[Task statement] Scan the data that follows and count the lines with the string "Write"; answer with the count alone.

### Input material ###

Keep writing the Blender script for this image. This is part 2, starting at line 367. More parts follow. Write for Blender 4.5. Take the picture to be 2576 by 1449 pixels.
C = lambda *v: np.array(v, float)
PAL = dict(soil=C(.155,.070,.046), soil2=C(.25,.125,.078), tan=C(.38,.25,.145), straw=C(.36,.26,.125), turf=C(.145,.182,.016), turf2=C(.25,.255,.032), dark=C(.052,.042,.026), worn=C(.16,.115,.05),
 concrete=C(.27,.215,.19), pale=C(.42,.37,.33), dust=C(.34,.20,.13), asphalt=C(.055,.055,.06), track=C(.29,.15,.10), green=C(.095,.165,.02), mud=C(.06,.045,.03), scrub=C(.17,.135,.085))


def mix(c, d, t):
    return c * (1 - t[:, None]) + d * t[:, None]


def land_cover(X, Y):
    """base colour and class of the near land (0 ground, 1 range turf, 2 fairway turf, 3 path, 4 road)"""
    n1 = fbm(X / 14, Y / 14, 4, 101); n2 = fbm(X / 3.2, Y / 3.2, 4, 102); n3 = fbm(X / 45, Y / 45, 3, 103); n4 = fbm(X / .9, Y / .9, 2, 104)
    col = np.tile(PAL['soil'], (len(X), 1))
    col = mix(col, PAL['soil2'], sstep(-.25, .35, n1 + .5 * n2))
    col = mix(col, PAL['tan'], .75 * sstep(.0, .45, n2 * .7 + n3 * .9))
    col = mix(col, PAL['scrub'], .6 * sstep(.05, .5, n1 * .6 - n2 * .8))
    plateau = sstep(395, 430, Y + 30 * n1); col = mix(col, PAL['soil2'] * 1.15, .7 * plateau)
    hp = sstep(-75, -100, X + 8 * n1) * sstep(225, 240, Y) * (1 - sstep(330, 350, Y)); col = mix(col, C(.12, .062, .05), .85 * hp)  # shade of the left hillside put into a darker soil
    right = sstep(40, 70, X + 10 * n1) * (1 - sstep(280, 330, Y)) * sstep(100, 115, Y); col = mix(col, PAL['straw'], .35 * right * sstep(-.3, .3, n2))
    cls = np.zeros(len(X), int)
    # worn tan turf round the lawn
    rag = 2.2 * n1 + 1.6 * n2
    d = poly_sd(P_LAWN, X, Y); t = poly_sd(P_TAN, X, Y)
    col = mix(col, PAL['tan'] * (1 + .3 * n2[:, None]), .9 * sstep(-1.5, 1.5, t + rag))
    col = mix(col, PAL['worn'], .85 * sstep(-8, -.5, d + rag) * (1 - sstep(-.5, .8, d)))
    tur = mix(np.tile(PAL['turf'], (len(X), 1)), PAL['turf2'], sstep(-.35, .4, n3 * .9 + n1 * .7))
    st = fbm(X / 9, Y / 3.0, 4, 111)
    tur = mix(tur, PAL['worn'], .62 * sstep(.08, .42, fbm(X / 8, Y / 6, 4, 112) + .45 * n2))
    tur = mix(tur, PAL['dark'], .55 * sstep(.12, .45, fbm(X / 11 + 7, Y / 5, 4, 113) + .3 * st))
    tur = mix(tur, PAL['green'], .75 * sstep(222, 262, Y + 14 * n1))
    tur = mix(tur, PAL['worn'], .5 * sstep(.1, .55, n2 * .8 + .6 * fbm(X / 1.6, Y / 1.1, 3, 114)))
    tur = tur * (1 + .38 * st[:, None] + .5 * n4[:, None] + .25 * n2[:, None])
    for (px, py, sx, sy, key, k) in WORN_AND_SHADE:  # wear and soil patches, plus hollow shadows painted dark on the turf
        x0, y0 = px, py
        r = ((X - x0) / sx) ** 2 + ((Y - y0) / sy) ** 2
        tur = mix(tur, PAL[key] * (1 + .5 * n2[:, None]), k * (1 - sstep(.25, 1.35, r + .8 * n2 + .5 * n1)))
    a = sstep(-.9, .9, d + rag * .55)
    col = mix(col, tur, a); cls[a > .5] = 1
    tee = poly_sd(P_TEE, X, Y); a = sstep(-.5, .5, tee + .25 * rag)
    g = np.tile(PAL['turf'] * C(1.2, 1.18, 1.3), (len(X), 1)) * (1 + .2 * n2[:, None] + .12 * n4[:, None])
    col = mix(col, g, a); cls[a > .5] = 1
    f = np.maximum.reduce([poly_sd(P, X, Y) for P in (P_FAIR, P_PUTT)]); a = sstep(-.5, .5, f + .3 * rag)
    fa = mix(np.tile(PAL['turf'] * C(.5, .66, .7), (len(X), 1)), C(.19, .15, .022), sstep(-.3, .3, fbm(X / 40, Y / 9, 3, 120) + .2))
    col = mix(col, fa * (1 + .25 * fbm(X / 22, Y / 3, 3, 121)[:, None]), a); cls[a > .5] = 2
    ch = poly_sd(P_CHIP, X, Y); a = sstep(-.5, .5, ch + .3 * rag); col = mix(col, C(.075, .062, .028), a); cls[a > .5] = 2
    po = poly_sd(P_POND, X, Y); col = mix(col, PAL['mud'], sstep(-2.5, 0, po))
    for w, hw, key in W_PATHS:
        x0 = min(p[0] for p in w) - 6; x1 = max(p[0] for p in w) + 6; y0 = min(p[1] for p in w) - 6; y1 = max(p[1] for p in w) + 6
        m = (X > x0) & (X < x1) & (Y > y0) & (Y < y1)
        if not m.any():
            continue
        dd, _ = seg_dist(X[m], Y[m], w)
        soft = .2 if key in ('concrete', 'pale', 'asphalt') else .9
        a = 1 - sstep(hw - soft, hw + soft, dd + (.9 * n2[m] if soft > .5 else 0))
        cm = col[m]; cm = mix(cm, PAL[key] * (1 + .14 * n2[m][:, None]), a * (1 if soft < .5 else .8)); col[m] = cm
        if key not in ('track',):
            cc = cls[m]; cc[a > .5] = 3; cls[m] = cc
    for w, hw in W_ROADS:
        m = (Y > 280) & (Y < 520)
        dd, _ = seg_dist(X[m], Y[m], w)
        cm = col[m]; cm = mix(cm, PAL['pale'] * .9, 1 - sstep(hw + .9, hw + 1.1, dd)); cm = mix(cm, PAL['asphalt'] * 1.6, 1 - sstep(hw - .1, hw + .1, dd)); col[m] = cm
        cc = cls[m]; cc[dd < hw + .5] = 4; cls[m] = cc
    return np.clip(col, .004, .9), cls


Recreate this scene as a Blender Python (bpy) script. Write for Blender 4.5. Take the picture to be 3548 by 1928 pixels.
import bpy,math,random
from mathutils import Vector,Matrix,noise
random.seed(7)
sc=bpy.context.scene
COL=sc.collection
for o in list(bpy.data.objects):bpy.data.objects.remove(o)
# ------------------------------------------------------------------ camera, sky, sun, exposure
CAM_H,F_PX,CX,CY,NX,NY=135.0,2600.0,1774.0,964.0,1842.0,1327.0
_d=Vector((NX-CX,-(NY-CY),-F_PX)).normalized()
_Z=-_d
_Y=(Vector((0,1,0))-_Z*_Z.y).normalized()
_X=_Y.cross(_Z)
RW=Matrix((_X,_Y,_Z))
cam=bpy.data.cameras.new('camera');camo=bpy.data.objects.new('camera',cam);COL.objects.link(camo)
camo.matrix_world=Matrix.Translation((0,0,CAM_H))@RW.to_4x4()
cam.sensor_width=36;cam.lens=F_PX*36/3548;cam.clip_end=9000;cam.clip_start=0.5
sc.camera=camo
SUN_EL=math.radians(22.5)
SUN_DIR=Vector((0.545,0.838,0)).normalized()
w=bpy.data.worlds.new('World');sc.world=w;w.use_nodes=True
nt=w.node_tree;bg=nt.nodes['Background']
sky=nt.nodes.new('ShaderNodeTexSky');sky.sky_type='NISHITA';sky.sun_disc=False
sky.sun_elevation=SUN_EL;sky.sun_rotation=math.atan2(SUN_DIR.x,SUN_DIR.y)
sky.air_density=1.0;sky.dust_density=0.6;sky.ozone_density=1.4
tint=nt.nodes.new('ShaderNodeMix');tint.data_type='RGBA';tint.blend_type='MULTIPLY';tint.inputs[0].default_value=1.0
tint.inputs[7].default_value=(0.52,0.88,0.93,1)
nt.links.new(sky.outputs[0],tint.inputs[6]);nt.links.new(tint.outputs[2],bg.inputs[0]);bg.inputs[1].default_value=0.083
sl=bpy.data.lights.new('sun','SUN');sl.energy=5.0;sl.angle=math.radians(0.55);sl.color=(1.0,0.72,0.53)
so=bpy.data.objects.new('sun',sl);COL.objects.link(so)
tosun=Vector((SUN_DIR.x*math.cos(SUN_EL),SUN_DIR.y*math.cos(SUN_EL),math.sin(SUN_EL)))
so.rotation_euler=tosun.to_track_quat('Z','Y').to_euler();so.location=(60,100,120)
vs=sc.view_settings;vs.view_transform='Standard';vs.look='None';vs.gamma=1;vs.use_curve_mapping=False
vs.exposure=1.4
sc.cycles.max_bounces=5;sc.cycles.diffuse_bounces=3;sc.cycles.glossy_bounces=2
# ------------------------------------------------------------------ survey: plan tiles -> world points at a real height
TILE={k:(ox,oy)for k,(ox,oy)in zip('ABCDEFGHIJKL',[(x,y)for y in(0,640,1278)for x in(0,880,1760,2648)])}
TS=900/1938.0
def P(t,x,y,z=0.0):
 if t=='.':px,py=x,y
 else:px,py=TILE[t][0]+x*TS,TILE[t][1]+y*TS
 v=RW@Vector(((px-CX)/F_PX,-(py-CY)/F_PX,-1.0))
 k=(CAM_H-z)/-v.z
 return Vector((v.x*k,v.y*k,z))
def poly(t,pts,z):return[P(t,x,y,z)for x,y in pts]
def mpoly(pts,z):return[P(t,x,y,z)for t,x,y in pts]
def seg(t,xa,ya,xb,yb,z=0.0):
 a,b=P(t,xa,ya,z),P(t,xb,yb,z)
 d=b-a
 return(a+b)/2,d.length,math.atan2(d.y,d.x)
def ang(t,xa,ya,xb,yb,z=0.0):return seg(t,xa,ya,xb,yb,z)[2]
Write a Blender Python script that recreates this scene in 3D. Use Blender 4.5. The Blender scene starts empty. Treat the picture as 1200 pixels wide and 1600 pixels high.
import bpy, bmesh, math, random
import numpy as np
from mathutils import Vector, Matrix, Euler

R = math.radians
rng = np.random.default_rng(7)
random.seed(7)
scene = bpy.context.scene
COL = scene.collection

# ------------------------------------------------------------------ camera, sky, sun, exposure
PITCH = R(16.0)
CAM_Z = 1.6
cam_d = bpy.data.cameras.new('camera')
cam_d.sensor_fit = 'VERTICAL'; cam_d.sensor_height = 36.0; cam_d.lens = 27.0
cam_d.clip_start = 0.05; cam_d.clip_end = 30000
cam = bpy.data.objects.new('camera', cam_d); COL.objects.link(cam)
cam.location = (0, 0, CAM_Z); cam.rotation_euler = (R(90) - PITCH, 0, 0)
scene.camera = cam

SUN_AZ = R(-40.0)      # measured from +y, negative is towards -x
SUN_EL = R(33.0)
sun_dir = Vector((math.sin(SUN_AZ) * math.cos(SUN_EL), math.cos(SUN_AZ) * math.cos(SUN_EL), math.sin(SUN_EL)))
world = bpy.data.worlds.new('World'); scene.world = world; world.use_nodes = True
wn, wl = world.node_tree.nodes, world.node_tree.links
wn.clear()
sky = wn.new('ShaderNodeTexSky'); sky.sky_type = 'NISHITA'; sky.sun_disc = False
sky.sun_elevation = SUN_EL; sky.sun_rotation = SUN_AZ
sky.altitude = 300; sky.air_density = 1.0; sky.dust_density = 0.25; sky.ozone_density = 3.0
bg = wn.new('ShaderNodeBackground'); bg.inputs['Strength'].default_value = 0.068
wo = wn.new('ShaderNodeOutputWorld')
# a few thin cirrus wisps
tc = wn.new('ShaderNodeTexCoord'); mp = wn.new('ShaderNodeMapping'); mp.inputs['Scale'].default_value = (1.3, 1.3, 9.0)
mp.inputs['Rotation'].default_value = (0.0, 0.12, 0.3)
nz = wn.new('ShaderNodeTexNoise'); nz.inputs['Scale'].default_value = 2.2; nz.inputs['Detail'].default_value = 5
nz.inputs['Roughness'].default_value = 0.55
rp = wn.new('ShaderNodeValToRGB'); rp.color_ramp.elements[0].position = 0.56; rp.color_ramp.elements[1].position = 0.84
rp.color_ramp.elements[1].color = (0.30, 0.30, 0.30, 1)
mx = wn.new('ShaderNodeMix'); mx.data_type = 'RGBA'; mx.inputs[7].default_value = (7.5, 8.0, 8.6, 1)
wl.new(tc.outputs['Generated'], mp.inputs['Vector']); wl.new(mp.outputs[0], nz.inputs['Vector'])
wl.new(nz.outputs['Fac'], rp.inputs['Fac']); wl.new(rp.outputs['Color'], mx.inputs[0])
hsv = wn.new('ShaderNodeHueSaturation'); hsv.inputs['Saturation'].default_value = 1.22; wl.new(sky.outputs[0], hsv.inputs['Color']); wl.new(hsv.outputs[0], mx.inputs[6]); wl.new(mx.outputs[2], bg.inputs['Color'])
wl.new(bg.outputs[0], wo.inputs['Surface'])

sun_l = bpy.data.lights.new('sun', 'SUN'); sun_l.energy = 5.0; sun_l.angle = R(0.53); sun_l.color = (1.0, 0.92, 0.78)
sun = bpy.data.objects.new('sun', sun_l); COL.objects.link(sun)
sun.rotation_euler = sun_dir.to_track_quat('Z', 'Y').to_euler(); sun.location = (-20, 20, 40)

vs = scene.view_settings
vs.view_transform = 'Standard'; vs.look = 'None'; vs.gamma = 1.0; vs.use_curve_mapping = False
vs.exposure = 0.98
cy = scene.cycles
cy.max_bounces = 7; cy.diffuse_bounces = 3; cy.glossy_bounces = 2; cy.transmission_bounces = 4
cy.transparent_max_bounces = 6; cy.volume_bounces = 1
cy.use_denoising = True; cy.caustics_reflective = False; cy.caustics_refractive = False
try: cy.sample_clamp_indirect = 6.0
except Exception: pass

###

[Correct answer] 3